▸ **What you are asked to do**
Stop at the line containing "S.camera = camo": repeat exactly every line of the entries below from the first up to it, plus that line, with pictures omitted.

= = = = = = =

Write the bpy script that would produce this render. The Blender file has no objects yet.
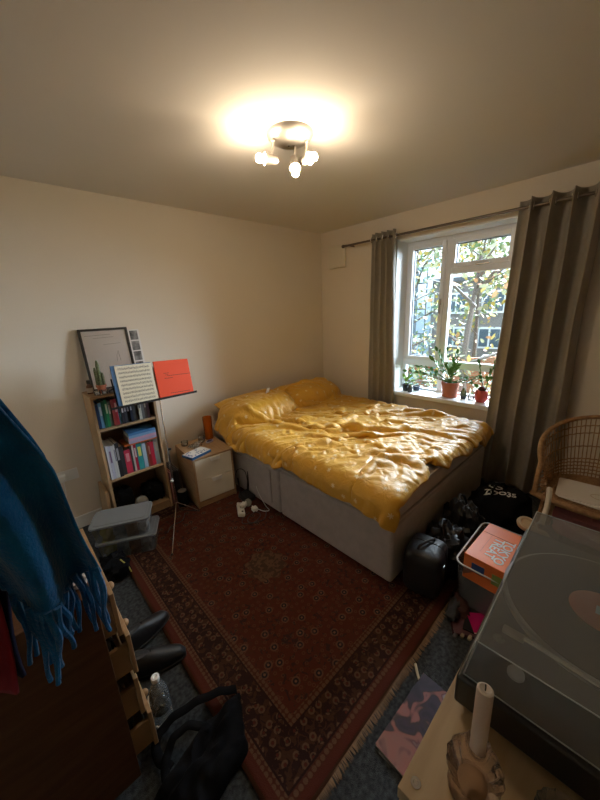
import bpy, bmesh, math, random
from mathutils import Vector, Matrix, noise
random.seed(7)
PI = math.pi
C = bpy.context.scene.collection
S = bpy.context.scene

# ------------------------------------------------------------------ camera
cam = bpy.data.cameras.new('camera'); cam.sensor_fit = 'HORIZONTAL'; cam.sensor_width = 36.0
cam.lens = 322.0 / 600.0 * 36.0; cam.clip_start = 0.02; cam.clip_end = 200
camo = bpy.data.objects.new('camera', cam); C.objects.link(camo)
R = Matrix(((0.72353515, 0.21400336, -0.65627696), (-0.68911537, 0.16854804, -0.70477767), (-0.04021059, 0.96218196, 0.26942344)))
camo.matrix_world = Matrix.Translation((0, 0, 1.6)) @ R.to_4x4()
S.camera = camo

# ------------------------------------------------------------------ world, sun, exposure
w = bpy.data.worlds.new('world'); S.world = w; w.use_nodes = True
bg = w.node_tree.nodes['Background']
bg.inputs[0].default_value = (0.72, 0.88, 1.0, 1); bg.inputs[1].default_value = 1.5
S.view_settings.view_transform = 'Standard'; S.view_settings.look = 'None'; S.view_settings.gamma = 1
S.view_settings.use_curve_mapping = False
S.view_settings.exposure = 0.80
BULB = 235.0
sun = bpy.data.lights.new('overcast_daylight', 'SUN'); sun.energy = 29.0; sun.angle = math.radians(75); sun.color = (.78, .90, 1.0)
suno = bpy.data.objects.new('overcast_daylight', sun); C.objects.link(suno); suno.rotation_euler = Vector((-1, .25, -.62)).to_track_quat('-Z', 'Y').to_euler()
S.cycles.use_denoising = True
S.cycles.max_bounces = 10; S.cycles.diffuse_bounces = 6; S.cycles.transparent_max_bounces = 24
S.cycles.sample_clamp_indirect = 6.0
S.cycles.caustics_refractive = False; S.cycles.caustics_reflective = False

# ------------------------------------------------------------------ materials
def mat(name, col, rough=0.6, metal=0.0, var=0.0, vscale=8.0, bump=0.0, bscale=60.0, spec=0.5, sheen=0.0, emit=None, estr=0.0, coat=0.0, col2=None, stretch=None):
    m = bpy.data.materials.new(name); m.use_nodes = True; nt = m.node_tree; N = nt.nodes; L = nt.links
    b = N['Principled BSDF']
    b.inputs['Roughness'].default_value = rough; b.inputs['Metallic'].default_value = metal
    b.inputs['Specular IOR Level'].default_value = spec
    b.inputs['Sheen Weight'].default_value = sheen; b.inputs['Coat Weight'].default_value = coat
    tc = N.new('ShaderNodeTexCoord'); mp = N.new('ShaderNodeMapping'); L.new(tc.outputs['Object'], mp.inputs[0])
    if stretch: mp.inputs['Scale'].default_value = stretch
    n = N.new('ShaderNodeTexNoise'); n.inputs['Scale'].default_value = vscale; n.inputs['Detail'].default_value = 5
    L.new(mp.outputs[0], n.inputs[0])
    r = N.new('ShaderNodeMixRGB'); c2 = col2 if col2 else tuple(c * (1 - var) for c in col)
    r.inputs[1].default_value = (*col, 1); r.inputs[2].default_value = (*c2, 1)
    cr = N.new('ShaderNodeMapRange'); cr.inputs[1].default_value = 0.35; cr.inputs[2].default_value = 0.65
    L.new(n.outputs[0], cr.inputs[0]); L.new(cr.outputs[0], r.inputs[0]); L.new(r.outputs[0], b.inputs['Base Color'])
    if bump:
        n2 = N.new('ShaderNodeTexNoise'); n2.inputs['Scale'].default_value = bscale; n2.inputs['Detail'].default_value = 3
        L.new(mp.outputs[0], n2.inputs[0])
        bp = N.new('ShaderNodeBump'); bp.inputs['Strength'].default_value = bump; bp.inputs['Distance'].default_value = 0.01
        L.new(n2.outputs[0], bp.inputs['Height']); L.new(bp.outputs[0], b.inputs['Normal'])
    if emit:
        b.inputs['Emission Color'].default_value = (*emit, 1); b.inputs['Emission Strength'].default_value = estr
    return m

def thin_glass(name, tint, ior=1.45, rough=0.02, haze=0.0, hazecol=(.6, .6, .6)):
    m = bpy.data.materials.new(name); m.use_nodes = True; nt = m.node_tree; N = nt.nodes; L = nt.links
    N.remove(N['Principled BSDF']); out = N['Material Output']
    t = N.new('ShaderNodeBsdfTransparent'); t.inputs[0].default_value = (*tint, 1)
    g = N.new('ShaderNodeBsdfGlossy'); g.inputs['Roughness'].default_value = rough
    f = N.new('ShaderNodeFresnel'); f.inputs[0].default_value = ior
    mx = N.new('ShaderNodeMixShader'); L.new(f.outputs[0], mx.inputs[0])
    if haze:
        d = N.new('ShaderNodeBsdfDiffuse'); d.inputs[0].default_value = (*hazecol, 1)
        m2 = N.new('ShaderNodeMixShader'); m2.inputs[0].default_value = haze
        L.new(t.outputs[0], m2.inputs[1]); L.new(d.outputs[0], m2.inputs[2]); L.new(m2.outputs[0], mx.inputs[1])
    else:
        L.new(t.outputs[0], mx.inputs[1])
    L.new(g.outputs[0], mx.inputs[2]); L.new(mx.outputs[0], out.inputs[0])
    return m

M = {}
M['wall'] = mat('wall paint', (.74, .665, .56), .85, var=.03, vscale=2, bump=.12, bscale=120)
M['ceil'] = mat('ceiling paint', (.67, .63, .58), .9, var=.03, vscale=1.5, bump=.03, bscale=80)
M['upvc'] = mat('white frame plastic', (.82, .85, .90), .35)
M['white'] = mat('white paint', (.8, .8, .78), .5, var=.04)
M['carpet'] = mat('blue grey carpet', (.058, .064, .068), .95, col2=(.013, .015, .018), vscale=60, bump=.7, bscale=350)
M['oak'] = mat('oak veneer', (.46, .30, .16), .5, col2=(.36, .22, .11), vscale=6, stretch=(1, 1, 9))
M['oakx'] = mat('pale oak board', (.50, .37, .22), .5, col2=(.42, .30, .17), vscale=5, stretch=(1, 9, 1))
M['shelfwood'] = mat('beech veneer', (.43, .28, .15), .5, col2=(.36, .23, .12), vscale=7, stretch=(8, 1, 1))
M['darkwood'] = mat('dark brown wood', (.115, .050, .022), .6, col2=(.080, .033, .014), vscale=5, stretch=(1, 1, 6), spec=.2)
M['pinewood'] = mat('drawer pine', (.36, .21, .10), .55, col2=(.28, .16, .07), vscale=9, stretch=(1, 6, 1))
M['cream'] = mat('cream lacquer', (.76, .71, .60), .35)
M['black'] = mat('black plastic', (.012, .012, .013), .4)
M['blackm'] = mat('matt black cloth', (.006, .006, .007), .95, bump=.15, bscale=200, spec=.1)
M['leather'] = mat('black leather', (.010, .010, .011), .48, bump=.2, bscale=40)
M['vinyl'] = mat('black vinyl', (.012, .012, .012), .28)
M['chrome'] = mat('chrome', (.75, .75, .76), .18, 1)
M['brushed'] = mat('brushed nickel', (.50, .46, .41), .42, .75)
M['rod'] = mat('dark steel', (.16, .13, .11), .4, .8)
M['divan'] = mat('taupe divan fabric', (.50, .455, .43), .9, var=.12, vscale=14, bump=.3, bscale=300)
M['sheet'] = mat('grey bed sheet', (.58, .54, .52), .85, var=.08, vscale=10, bump=.2, bscale=30)
M['curtain'] = mat('taupe curtain cloth', (.30, .265, .22), .8, var=.08, vscale=30, bump=.2, bscale=400, sheen=.2)
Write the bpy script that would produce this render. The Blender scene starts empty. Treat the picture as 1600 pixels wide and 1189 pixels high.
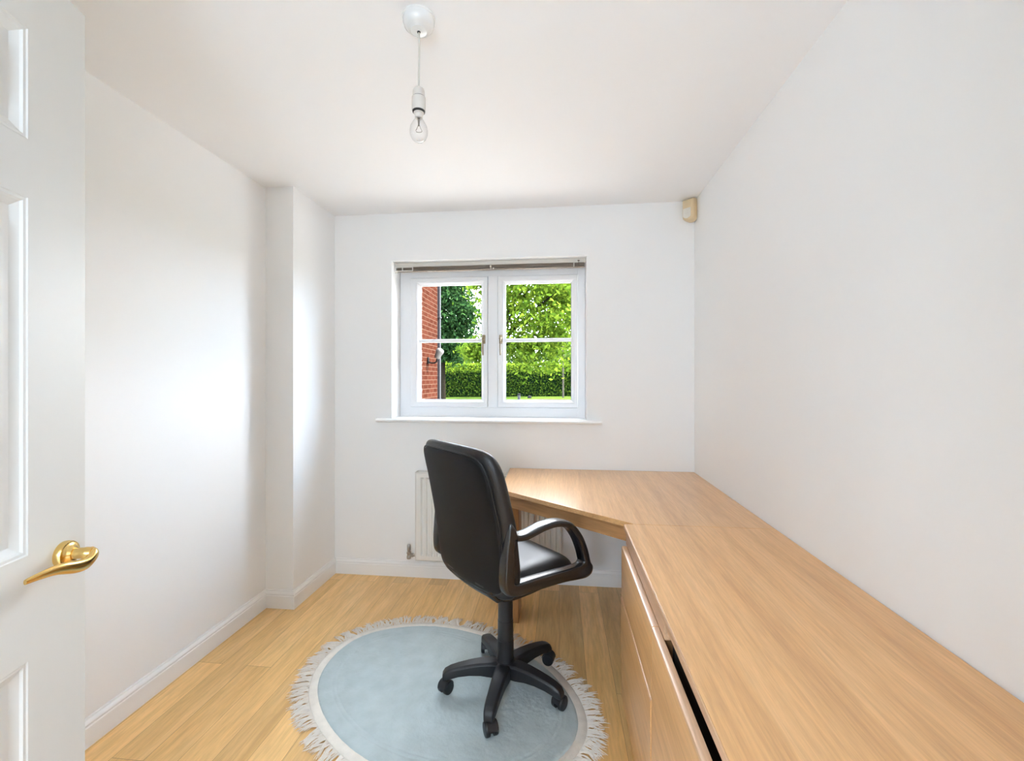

= = = = = = =

▸ **Finished task**
Write the bpy script that would produce this render. The Blender file has no objects yet.
import bpy, bmesh, math, random
from mathutils import Vector, Matrix, noise
random.seed(7)
PI = math.pi
C = bpy.context.scene.collection
S = bpy.context.scene

# ------------------------------------------------------------------ camera
cam = bpy.data.cameras.new('camera'); cam.sensor_fit = 'HORIZONTAL'; cam.sensor_width = 36.0
cam.lens = 322.0 / 600.0 * 36.0; cam.clip_start = 0.02; cam.clip_end = 200
camo = bpy.data.objects.new('camera', cam); C.objects.link(camo)
R = Matrix(((0.72353515, 0.21400336, -0.65627696), (-0.68911537, 0.16854804, -0.70477767), (-0.04021059, 0.96218196, 0.26942344)))
camo.matrix_world = Matrix.Translation((0, 0, 1.6)) @ R.to_4x4()
S.camera = camo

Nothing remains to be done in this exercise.